On April 13, 2022, the Secretary-General of ICSID registered an application for partial annulment of the award filed by Mr. Edmond Khudyan (Claimant) and notifies the parties of the provisional stay of enforcement of the award in ICSID Case.

According to the Claimant, there is no legal source that affirmatively supports the notion that Mr. Khudyan ever became a citizen of the Republic of Armenia. The Tribunal derived its sole support for that premise from its own inaccurate paraphrasing of Article 15 of Soviet Law on the Procedure of Exiting the USSR, the effect of which would be to make every person who had ever lived in the Armenian SSR and emigrated abroad automatically a citizen of the Republic of Armenia in contradiction to the express terms of Republic’s own Citizenship Law.
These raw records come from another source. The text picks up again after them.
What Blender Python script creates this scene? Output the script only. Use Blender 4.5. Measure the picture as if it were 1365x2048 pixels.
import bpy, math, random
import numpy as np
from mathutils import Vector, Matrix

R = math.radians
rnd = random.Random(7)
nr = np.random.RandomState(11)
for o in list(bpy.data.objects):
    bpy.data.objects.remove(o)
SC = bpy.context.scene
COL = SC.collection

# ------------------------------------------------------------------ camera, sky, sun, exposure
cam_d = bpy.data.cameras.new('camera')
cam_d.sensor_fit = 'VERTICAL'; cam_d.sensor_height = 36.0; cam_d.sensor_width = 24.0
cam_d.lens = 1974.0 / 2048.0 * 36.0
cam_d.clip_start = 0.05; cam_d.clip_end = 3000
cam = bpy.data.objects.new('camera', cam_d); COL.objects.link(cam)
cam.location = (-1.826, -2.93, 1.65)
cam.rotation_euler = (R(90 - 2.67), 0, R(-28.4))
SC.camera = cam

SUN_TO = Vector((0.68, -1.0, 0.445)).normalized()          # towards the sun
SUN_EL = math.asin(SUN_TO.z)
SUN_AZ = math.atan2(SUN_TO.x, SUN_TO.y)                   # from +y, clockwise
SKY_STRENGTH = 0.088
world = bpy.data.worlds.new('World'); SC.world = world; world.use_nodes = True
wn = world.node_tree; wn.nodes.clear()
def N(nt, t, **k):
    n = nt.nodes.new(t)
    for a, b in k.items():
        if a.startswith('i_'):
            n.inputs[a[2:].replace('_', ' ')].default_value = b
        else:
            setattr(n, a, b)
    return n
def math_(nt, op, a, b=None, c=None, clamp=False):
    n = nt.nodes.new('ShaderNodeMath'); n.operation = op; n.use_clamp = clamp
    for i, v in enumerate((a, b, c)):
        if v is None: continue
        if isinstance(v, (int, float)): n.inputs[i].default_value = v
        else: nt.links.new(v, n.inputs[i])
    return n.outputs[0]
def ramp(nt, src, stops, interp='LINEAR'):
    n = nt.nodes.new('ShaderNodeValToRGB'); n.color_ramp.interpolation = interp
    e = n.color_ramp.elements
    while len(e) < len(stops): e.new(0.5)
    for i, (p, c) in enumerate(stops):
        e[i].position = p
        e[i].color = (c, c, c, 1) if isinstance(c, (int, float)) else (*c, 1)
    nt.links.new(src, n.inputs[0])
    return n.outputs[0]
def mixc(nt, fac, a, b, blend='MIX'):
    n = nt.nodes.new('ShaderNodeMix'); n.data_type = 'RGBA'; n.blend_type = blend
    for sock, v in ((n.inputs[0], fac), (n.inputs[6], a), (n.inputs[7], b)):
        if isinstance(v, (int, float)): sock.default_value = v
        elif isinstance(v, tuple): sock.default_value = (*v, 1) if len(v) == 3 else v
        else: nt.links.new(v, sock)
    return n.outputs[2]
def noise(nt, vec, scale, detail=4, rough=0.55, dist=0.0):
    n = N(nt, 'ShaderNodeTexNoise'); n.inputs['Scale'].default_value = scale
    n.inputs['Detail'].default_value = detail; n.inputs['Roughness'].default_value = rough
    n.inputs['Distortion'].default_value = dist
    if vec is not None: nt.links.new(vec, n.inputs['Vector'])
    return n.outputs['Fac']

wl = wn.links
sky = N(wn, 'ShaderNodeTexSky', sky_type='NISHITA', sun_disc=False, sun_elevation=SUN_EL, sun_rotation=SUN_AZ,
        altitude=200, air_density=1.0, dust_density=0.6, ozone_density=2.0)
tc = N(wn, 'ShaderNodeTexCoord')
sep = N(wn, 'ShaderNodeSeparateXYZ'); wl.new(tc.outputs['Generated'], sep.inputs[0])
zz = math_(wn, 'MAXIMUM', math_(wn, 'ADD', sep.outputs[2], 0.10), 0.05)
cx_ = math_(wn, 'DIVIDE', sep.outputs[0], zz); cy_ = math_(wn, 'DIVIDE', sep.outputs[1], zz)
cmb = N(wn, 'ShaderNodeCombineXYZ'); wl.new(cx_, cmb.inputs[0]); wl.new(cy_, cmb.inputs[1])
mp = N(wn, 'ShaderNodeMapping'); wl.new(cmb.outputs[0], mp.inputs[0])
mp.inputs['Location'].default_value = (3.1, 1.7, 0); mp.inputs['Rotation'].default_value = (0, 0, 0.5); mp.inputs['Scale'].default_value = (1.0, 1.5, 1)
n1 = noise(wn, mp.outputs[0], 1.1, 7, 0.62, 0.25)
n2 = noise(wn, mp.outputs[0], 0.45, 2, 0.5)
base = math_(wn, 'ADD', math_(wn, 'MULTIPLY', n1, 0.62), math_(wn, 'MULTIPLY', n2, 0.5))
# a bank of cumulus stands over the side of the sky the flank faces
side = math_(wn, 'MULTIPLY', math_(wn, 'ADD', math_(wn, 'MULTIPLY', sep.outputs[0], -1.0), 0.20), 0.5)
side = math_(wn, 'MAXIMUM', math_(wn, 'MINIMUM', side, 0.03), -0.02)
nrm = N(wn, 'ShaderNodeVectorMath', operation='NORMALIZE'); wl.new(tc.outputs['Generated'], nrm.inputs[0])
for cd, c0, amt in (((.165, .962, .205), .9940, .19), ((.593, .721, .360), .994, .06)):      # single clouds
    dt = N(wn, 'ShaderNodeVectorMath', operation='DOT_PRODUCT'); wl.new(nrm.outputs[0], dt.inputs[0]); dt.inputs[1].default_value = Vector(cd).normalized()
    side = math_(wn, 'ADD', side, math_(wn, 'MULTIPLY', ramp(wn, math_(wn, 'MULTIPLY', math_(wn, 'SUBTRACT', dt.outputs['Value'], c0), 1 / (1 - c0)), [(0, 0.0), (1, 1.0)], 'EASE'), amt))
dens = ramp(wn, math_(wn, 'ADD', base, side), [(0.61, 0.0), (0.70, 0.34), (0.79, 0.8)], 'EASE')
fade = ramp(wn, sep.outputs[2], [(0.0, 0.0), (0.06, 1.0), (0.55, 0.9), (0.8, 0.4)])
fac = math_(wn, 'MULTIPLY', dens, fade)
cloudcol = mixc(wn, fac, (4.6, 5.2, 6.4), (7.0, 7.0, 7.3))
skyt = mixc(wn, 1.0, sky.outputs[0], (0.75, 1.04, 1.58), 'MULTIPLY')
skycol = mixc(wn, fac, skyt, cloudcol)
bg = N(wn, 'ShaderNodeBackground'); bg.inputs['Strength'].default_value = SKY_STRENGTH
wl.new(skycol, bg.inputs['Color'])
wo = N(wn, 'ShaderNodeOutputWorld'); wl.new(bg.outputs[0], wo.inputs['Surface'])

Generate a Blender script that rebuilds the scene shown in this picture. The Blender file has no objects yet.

The Tribunal’s decision that it does not have jurisdiction over Mr. Khudyan because he is a citizen of the Republic of Armenia is not tenable, its flaws are clear on the face of the Award, and it does not stand up to even minor scrutiny when compared with the relevant legal sources that were brought to the Tribunal’s attention. It therefore constitutes a manifest excess of powers under Article 52(1)(b) of the Convention.

Therefore, Mr. Khudyan respectfully requests pursuant to the ICSID Convention the Award rendered on 15 December 2021 in ICSID Case No. ARB/17/36 be annulled.

This case concerns a dispute filed with the International Centre for Settlement of Investment Disputes (“ICSID”) pursuant to Armenia – USA BIT.
The Claimants are Mr. Edmond Khudyan, a national of the United States of America (“US”), and Arin Capital & Investment Corp., a corporation established under the laws of the State of California in the US (collectively, the “Claimants”).
The Claimants are represented in these proceedings by Dr. Gevorg Tumanov of Redbridge and Mr. James H. Boykin, and Mr. Alexander Bedrosyan of Hughes Hubbard & Reed.